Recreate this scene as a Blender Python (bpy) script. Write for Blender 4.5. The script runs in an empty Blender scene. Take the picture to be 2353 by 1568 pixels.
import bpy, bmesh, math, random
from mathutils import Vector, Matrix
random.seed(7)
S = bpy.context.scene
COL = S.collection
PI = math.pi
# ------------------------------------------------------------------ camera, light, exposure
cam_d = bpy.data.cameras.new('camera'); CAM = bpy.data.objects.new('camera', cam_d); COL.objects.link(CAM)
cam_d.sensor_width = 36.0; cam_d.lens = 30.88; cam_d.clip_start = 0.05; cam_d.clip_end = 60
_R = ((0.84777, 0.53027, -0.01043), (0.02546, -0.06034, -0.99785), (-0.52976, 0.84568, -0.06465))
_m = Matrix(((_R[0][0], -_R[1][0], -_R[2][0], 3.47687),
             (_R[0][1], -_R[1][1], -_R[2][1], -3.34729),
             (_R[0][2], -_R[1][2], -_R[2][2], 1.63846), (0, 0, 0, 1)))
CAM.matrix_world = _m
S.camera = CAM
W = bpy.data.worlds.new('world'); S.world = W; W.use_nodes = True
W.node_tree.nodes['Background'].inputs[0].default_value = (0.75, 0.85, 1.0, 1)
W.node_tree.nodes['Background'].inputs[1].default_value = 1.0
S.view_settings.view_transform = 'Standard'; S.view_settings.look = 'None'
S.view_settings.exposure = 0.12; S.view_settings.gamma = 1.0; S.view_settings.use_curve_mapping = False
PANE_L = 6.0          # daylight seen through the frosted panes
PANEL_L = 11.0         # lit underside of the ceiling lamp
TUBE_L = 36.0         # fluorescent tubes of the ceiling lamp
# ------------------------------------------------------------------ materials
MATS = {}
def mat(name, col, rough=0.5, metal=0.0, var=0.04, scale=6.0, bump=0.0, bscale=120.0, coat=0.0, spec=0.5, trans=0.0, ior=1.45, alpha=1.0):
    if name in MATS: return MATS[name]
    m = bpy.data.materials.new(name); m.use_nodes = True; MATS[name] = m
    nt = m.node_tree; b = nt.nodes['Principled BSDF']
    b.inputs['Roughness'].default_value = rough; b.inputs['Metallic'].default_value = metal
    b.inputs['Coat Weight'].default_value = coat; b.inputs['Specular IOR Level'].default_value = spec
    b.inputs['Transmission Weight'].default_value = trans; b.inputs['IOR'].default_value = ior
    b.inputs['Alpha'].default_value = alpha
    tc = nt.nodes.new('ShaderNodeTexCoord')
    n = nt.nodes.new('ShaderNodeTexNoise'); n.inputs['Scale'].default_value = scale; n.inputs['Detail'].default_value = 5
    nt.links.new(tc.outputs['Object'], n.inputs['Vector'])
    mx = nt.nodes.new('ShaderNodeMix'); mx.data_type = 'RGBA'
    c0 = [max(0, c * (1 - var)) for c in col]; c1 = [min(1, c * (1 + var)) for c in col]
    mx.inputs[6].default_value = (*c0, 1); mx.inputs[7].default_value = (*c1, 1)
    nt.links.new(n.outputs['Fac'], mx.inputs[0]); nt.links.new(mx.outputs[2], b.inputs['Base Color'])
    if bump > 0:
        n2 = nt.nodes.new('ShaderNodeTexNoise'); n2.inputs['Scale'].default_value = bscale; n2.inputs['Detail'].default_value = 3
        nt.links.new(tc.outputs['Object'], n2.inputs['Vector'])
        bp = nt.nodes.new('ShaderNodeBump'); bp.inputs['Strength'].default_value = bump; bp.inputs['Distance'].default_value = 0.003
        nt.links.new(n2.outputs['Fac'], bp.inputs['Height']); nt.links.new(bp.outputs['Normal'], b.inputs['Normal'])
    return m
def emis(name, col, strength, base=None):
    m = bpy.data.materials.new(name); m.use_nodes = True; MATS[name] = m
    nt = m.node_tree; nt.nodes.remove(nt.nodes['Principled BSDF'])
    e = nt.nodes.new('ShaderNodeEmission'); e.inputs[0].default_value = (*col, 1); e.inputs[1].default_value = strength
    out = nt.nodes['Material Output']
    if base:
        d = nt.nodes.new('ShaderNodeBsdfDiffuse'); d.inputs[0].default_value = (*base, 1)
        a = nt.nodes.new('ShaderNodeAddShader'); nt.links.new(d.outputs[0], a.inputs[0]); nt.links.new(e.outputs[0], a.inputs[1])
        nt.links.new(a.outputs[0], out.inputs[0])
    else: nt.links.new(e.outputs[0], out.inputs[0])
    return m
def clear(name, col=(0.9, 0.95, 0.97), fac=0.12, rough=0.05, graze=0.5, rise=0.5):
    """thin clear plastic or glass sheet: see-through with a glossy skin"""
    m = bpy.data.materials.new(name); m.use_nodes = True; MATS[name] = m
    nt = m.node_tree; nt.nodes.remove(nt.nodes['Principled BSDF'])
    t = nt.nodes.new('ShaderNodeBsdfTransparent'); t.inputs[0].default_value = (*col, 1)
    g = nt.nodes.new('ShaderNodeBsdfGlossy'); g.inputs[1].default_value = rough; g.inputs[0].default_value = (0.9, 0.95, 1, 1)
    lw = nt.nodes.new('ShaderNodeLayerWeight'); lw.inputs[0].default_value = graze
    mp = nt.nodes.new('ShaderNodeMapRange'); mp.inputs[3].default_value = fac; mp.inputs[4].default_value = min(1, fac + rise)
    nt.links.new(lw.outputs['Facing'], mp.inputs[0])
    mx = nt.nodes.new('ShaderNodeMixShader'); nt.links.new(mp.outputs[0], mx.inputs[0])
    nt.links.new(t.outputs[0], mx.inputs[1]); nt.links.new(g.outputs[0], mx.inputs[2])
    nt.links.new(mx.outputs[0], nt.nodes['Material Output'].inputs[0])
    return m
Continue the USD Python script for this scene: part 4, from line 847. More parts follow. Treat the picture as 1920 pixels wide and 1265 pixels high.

============

* Written instruction *
Quote the entire listing above exactly.

* Completed task *
Recreate this scene as a Blender Python (bpy) script. Write for Blender 4.5. The script runs in an empty Blender scene. Take the picture to be 2353 by 1568 pixels.
import bpy, bmesh, math, random
from mathutils import Vector, Matrix
random.seed(7)
S = bpy.context.scene
COL = S.collection
PI = math.pi
# ------------------------------------------------------------------ camera, light, exposure
cam_d = bpy.data.cameras.new('camera'); CAM = bpy.data.objects.new('camera', cam_d); COL.objects.link(CAM)
cam_d.sensor_width = 36.0; cam_d.lens = 30.88; cam_d.clip_start = 0.05; cam_d.clip_end = 60
_R = ((0.84777, 0.53027, -0.01043), (0.02546, -0.06034, -0.99785), (-0.52976, 0.84568, -0.06465))
_m = Matrix(((_R[0][0], -_R[1][0], -_R[2][0], 3.47687),
             (_R[0][1], -_R[1][1], -_R[2][1], -3.34729),
             (_R[0][2], -_R[1][2], -_R[2][2], 1.63846), (0, 0, 0, 1)))
CAM.matrix_world = _m
S.camera = CAM
W = bpy.data.worlds.new('world'); S.world = W; W.use_nodes = True
W.node_tree.nodes['Background'].inputs[0].default_value = (0.75, 0.85, 1.0, 1)
W.node_tree.nodes['Background'].inputs[1].default_value = 1.0
S.view_settings.view_transform = 'Standard'; S.view_settings.look = 'None'
S.view_settings.exposure = 0.12; S.view_settings.gamma = 1.0; S.view_settings.use_curve_mapping = False
PANE_L = 6.0          # daylight seen through the frosted panes
PANEL_L = 11.0         # lit underside of the ceiling lamp
TUBE_L = 36.0         # fluorescent tubes of the ceiling lamp
# ------------------------------------------------------------------ materials
MATS = {}
def mat(name, col, rough=0.5, metal=0.0, var=0.04, scale=6.0, bump=0.0, bscale=120.0, coat=0.0, spec=0.5, trans=0.0, ior=1.45, alpha=1.0):
    if name in MATS: return MATS[name]
    m = bpy.data.materials.new(name); m.use_nodes = True; MATS[name] = m
    nt = m.node_tree; b = nt.nodes['Principled BSDF']
    b.inputs['Roughness'].default_value = rough; b.inputs['Metallic'].default_value = metal
    b.inputs['Coat Weight'].default_value = coat; b.inputs['Specular IOR Level'].default_value = spec
    b.inputs['Transmission Weight'].default_value = trans; b.inputs['IOR'].default_value = ior
    b.inputs['Alpha'].default_value = alpha
    tc = nt.nodes.new('ShaderNodeTexCoord')
    n = nt.nodes.new('ShaderNodeTexNoise'); n.inputs['Scale'].default_value = scale; n.inputs['Detail'].default_value = 5
    nt.links.new(tc.outputs['Object'], n.inputs['Vector'])
    mx = nt.nodes.new('ShaderNodeMix'); mx.data_type = 'RGBA'
    c0 = [max(0, c * (1 - var)) for c in col]; c1 = [min(1, c * (1 + var)) for c in col]
    mx.inputs[6].default_value = (*c0, 1); mx.inputs[7].default_value = (*c1, 1)
    nt.links.new(n.outputs['Fac'], mx.inputs[0]); nt.links.new(mx.outputs[2], b.inputs['Base Color'])
    if bump > 0:
        n2 = nt.nodes.new('ShaderNodeTexNoise'); n2.inputs['Scale'].default_value = bscale; n2.inputs['Detail'].default_value = 3
        nt.links.new(tc.outputs['Object'], n2.inputs['Vector'])
        bp = nt.nodes.new('ShaderNodeBump'); bp.inputs['Strength'].default_value = bump; bp.inputs['Distance'].default_value = 0.003
        nt.links.new(n2.outputs['Fac'], bp.inputs['Height']); nt.links.new(bp.outputs['Normal'], b.inputs['Normal'])
    return m
def emis(name, col, strength, base=None):
    m = bpy.data.materials.new(name); m.use_nodes = True; MATS[name] = m
    nt = m.node_tree; nt.nodes.remove(nt.nodes['Principled BSDF'])
    e = nt.nodes.new('ShaderNodeEmission'); e.inputs[0].default_value = (*col, 1); e.inputs[1].default_value = strength
    out = nt.nodes['Material Output']
    if base:
        d = nt.nodes.new('ShaderNodeBsdfDiffuse'); d.inputs[0].default_value = (*base, 1)
        a = nt.nodes.new('ShaderNodeAddShader'); nt.links.new(d.outputs[0], a.inputs[0]); nt.links.new(e.outputs[0], a.inputs[1])
        nt.links.new(a.outputs[0], out.inputs[0])
    else: nt.links.new(e.outputs[0], out.inputs[0])
    return m
def clear(name, col=(0.9, 0.95, 0.97), fac=0.12, rough=0.05, graze=0.5, rise=0.5):
    """thin clear plastic or glass sheet: see-through with a glossy skin"""
    m = bpy.data.materials.new(name); m.use_nodes = True; MATS[name] = m
    nt = m.node_tree; nt.nodes.remove(nt.nodes['Principled BSDF'])
    t = nt.nodes.new('ShaderNodeBsdfTransparent'); t.inputs[0].default_value = (*col, 1)
    g = nt.nodes.new('ShaderNodeBsdfGlossy'); g.inputs[1].default_value = rough; g.inputs[0].default_value = (0.9, 0.95, 1, 1)
    lw = nt.nodes.new('ShaderNodeLayerWeight'); lw.inputs[0].default_value = graze
    mp = nt.nodes.new('ShaderNodeMapRange'); mp.inputs[3].default_value = fac; mp.inputs[4].default_value = min(1, fac + rise)
    nt.links.new(lw.outputs['Facing'], mp.inputs[0])
    mx = nt.nodes.new('ShaderNodeMixShader'); nt.links.new(mp.outputs[0], mx.inputs[0])
    nt.links.new(t.outputs[0], mx.inputs[1]); nt.links.new(g.outputs[0], mx.inputs[2])
    nt.links.new(mx.outputs[0], nt.nodes['Material Output'].inputs[0])
    return m
Continue the USD Python script for this scene: part 4, from line 847. More parts follow. Treat the picture as 1920 pixels wide and 1265 pixels high.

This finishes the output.